> _Exercise prompt_
Nothing may be dropped or altered: reproduce all the data.

> _Raw data_
[START]

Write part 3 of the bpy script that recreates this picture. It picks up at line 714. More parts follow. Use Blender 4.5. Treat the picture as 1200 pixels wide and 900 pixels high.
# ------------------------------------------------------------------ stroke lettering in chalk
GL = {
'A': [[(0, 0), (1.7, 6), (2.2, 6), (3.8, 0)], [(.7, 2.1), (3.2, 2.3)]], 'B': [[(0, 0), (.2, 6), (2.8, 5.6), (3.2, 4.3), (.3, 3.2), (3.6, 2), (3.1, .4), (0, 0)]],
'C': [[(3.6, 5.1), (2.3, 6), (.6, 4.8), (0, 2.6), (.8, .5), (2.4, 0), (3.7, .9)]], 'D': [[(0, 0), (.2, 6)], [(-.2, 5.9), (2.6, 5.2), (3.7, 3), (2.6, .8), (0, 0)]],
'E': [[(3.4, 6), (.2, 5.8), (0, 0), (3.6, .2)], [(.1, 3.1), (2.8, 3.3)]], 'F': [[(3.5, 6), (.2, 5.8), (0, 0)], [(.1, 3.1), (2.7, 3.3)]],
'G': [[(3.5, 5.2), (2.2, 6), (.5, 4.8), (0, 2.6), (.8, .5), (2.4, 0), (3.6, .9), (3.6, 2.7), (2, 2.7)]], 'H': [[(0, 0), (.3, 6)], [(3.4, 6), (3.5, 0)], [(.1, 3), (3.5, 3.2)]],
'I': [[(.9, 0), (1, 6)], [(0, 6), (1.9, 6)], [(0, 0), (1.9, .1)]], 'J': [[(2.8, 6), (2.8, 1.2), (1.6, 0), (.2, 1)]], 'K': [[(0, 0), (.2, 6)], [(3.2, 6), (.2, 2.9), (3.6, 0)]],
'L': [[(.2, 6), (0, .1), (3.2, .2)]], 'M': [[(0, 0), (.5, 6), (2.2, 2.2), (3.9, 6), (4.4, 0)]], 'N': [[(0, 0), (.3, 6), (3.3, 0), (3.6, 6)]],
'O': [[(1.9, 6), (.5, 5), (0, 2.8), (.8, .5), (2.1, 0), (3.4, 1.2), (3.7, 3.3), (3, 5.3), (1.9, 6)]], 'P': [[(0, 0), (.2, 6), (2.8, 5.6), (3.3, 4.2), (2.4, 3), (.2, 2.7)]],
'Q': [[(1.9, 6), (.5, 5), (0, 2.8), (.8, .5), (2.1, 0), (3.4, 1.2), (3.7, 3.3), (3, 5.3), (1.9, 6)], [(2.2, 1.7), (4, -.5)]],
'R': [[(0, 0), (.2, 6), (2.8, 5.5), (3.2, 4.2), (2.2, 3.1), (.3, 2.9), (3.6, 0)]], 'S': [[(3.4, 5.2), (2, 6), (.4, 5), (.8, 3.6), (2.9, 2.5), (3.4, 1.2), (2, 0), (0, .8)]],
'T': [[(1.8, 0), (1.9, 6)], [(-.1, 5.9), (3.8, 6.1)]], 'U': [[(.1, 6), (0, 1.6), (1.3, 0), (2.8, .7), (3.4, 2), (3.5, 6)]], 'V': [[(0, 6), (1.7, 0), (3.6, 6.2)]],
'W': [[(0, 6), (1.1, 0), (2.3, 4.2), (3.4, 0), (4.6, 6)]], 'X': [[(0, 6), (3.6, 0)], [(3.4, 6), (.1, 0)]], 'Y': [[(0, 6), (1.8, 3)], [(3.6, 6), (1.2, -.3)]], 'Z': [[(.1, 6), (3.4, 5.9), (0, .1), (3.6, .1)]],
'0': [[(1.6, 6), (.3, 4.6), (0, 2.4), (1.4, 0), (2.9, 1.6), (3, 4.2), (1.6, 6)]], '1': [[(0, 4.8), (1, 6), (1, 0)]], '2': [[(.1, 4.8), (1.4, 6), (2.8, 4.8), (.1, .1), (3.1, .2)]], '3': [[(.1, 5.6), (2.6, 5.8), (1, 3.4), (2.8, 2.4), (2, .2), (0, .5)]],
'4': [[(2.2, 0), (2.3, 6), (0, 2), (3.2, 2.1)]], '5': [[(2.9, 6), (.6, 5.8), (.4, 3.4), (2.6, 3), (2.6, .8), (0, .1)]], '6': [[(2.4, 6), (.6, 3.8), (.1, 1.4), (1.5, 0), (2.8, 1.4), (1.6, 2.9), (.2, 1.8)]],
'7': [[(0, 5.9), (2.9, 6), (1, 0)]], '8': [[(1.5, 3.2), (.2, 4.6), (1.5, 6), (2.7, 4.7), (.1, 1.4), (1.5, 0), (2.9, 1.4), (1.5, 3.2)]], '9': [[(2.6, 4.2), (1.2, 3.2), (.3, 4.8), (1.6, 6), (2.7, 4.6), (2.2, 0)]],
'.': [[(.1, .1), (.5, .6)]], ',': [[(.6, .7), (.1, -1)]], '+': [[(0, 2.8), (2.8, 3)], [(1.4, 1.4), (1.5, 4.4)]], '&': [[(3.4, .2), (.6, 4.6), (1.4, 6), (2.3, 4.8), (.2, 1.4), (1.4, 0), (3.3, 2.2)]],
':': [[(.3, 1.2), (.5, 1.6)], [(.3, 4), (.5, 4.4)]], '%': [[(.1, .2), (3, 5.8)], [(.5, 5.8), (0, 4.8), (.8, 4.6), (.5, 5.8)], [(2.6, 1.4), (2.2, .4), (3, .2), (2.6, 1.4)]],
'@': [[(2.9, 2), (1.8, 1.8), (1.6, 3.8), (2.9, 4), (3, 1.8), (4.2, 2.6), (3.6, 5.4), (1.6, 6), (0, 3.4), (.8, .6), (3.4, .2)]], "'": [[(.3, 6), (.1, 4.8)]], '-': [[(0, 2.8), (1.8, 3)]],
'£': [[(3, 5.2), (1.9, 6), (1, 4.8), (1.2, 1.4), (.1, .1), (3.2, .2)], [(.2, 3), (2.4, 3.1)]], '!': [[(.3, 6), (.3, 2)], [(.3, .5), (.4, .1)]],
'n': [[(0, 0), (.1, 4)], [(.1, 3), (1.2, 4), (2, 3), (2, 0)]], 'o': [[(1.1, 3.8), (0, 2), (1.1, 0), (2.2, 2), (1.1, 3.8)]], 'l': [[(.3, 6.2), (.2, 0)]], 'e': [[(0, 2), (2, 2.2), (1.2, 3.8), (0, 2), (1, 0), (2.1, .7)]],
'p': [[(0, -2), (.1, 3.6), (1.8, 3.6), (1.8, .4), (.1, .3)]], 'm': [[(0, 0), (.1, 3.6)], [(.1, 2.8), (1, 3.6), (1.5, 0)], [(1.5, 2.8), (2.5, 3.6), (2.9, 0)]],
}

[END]

> _Task output_
Write part 3 of the bpy script that recreates this picture. It picks up at line 714. More parts follow. Use Blender 4.5. Treat the picture as 1200 pixels wide and 900 pixels high.
# ------------------------------------------------------------------ stroke lettering in chalk
GL = {
'A': [[(0, 0), (1.7, 6), (2.2, 6), (3.8, 0)], [(.7, 2.1), (3.2, 2.3)]], 'B': [[(0, 0), (.2, 6), (2.8, 5.6), (3.2, 4.3), (.3, 3.2), (3.6, 2), (3.1, .4), (0, 0)]],
'C': [[(3.6, 5.1), (2.3, 6), (.6, 4.8), (0, 2.6), (.8, .5), (2.4, 0), (3.7, .9)]], 'D': [[(0, 0), (.2, 6)], [(-.2, 5.9), (2.6, 5.2), (3.7, 3), (2.6, .8), (0, 0)]],
'E': [[(3.4, 6), (.2, 5.8), (0, 0), (3.6, .2)], [(.1, 3.1), (2.8, 3.3)]], 'F': [[(3.5, 6), (.2, 5.8), (0, 0)], [(.1, 3.1), (2.7, 3.3)]],
'G': [[(3.5, 5.2), (2.2, 6), (.5, 4.8), (0, 2.6), (.8, .5), (2.4, 0), (3.6, .9), (3.6, 2.7), (2, 2.7)]], 'H': [[(0, 0), (.3, 6)], [(3.4, 6), (3.5, 0)], [(.1, 3), (3.5, 3.2)]],
'I': [[(.9, 0), (1, 6)], [(0, 6), (1.9, 6)], [(0, 0), (1.9, .1)]], 'J': [[(2.8, 6), (2.8, 1.2), (1.6, 0), (.2, 1)]], 'K': [[(0, 0), (.2, 6)], [(3.2, 6), (.2, 2.9), (3.6, 0)]],
'L': [[(.2, 6), (0, .1), (3.2, .2)]], 'M': [[(0, 0), (.5, 6), (2.2, 2.2), (3.9, 6), (4.4, 0)]], 'N': [[(0, 0), (.3, 6), (3.3, 0), (3.6, 6)]],
'O': [[(1.9, 6), (.5, 5), (0, 2.8), (.8, .5), (2.1, 0), (3.4, 1.2), (3.7, 3.3), (3, 5.3), (1.9, 6)]], 'P': [[(0, 0), (.2, 6), (2.8, 5.6), (3.3, 4.2), (2.4, 3), (.2, 2.7)]],
'Q': [[(1.9, 6), (.5, 5), (0, 2.8), (.8, .5), (2.1, 0), (3.4, 1.2), (3.7, 3.3), (3, 5.3), (1.9, 6)], [(2.2, 1.7), (4, -.5)]],
'R': [[(0, 0), (.2, 6), (2.8, 5.5), (3.2, 4.2), (2.2, 3.1), (.3, 2.9), (3.6, 0)]], 'S': [[(3.4, 5.2), (2, 6), (.4, 5), (.8, 3.6), (2.9, 2.5), (3.4, 1.2), (2, 0), (0, .8)]],
'T': [[(1.8, 0), (1.9, 6)], [(-.1, 5.9), (3.8, 6.1)]], 'U': [[(.1, 6), (0, 1.6), (1.3, 0), (2.8, .7), (3.4, 2), (3.5, 6)]], 'V': [[(0, 6), (1.7, 0), (3.6, 6.2)]],
'W': [[(0, 6), (1.1, 0), (2.3, 4.2), (3.4, 0), (4.6, 6)]], 'X': [[(0, 6), (3.6, 0)], [(3.4, 6), (.1, 0)]], 'Y': [[(0, 6), (1.8, 3)], [(3.6, 6), (1.2, -.3)]], 'Z': [[(.1, 6), (3.4, 5.9), (0, .1), (3.6, .1)]],
'0': [[(1.6, 6), (.3, 4.6), (0, 2.4), (1.4, 0), (2.9, 1.6), (3, 4.2), (1.6, 6)]], '1': [[(0, 4.8), (1, 6), (1, 0)]], '2': [[(.1, 4.8), (1.4, 6), (2.8, 4.8), (.1, .1), (3.1, .2)]], '3': [[(.1, 5.6), (2.6, 5.8), (1, 3.4), (2.8, 2.4), (2, .2), (0, .5)]],
'4': [[(2.2, 0), (2.3, 6), (0, 2), (3.2, 2.1)]], '5': [[(2.9, 6), (.6, 5.8), (.4, 3.4), (2.6, 3), (2.6, .8), (0, .1)]], '6': [[(2.4, 6), (.6, 3.8), (.1, 1.4), (1.5, 0), (2.8, 1.4), (1.6, 2.9), (.2, 1.8)]],
'7': [[(0, 5.9), (2.9, 6), (1, 0)]], '8': [[(1.5, 3.2), (.2, 4.6), (1.5, 6), (2.7, 4.7), (.1, 1.4), (1.5, 0), (2.9, 1.4), (1.5, 3.2)]], '9': [[(2.6, 4.2), (1.2, 3.2), (.3, 4.8), (1.6, 6), (2.7, 4.6), (2.2, 0)]],
'.': [[(.1, .1), (.5, .6)]], ',': [[(.6, .7), (.1, -1)]], '+': [[(0, 2.8), (2.8, 3)], [(1.4, 1.4), (1.5, 4.4)]], '&': [[(3.4, .2), (.6, 4.6), (1.4, 6), (2.3, 4.8), (.2, 1.4), (1.4, 0), (3.3, 2.2)]],
':': [[(.3, 1.2), (.5, 1.6)], [(.3, 4), (.5, 4.4)]], '%': [[(.1, .2), (3, 5.8)], [(.5, 5.8), (0, 4.8), (.8, 4.6), (.5, 5.8)], [(2.6, 1.4), (2.2, .4), (3, .2), (2.6, 1.4)]],
'@': [[(2.9, 2), (1.8, 1.8), (1.6, 3.8), (2.9, 4), (3, 1.8), (4.2, 2.6), (3.6, 5.4), (1.6, 6), (0, 3.4), (.8, .6), (3.4, .2)]], "'": [[(.3, 6), (.1, 4.8)]], '-': [[(0, 2.8), (1.8, 3)]],
'£': [[(3, 5.2), (1.9, 6), (1, 4.8), (1.2, 1.4), (.1, .1), (3.2, .2)], [(.2, 3), (2.4, 3.1)]], '!': [[(.3, 6), (.3, 2)], [(.3, .5), (.4, .1)]],
'n': [[(0, 0), (.1, 4)], [(.1, 3), (1.2, 4), (2, 3), (2, 0)]], 'o': [[(1.1, 3.8), (0, 2), (1.1, 0), (2.2, 2), (1.1, 3.8)]], 'l': [[(.3, 6.2), (.2, 0)]], 'e': [[(0, 2), (2, 2.2), (1.2, 3.8), (0, 2), (1, 0), (2.1, .7)]],
'p': [[(0, -2), (.1, 3.6), (1.8, 3.6), (1.8, .4), (.1, .3)]], 'm': [[(0, 0), (.1, 3.6)], [(.1, 2.8), (1, 3.6), (1.5, 0)], [(1.5, 2.8), (2.5, 3.6), (2.9, 0)]],
}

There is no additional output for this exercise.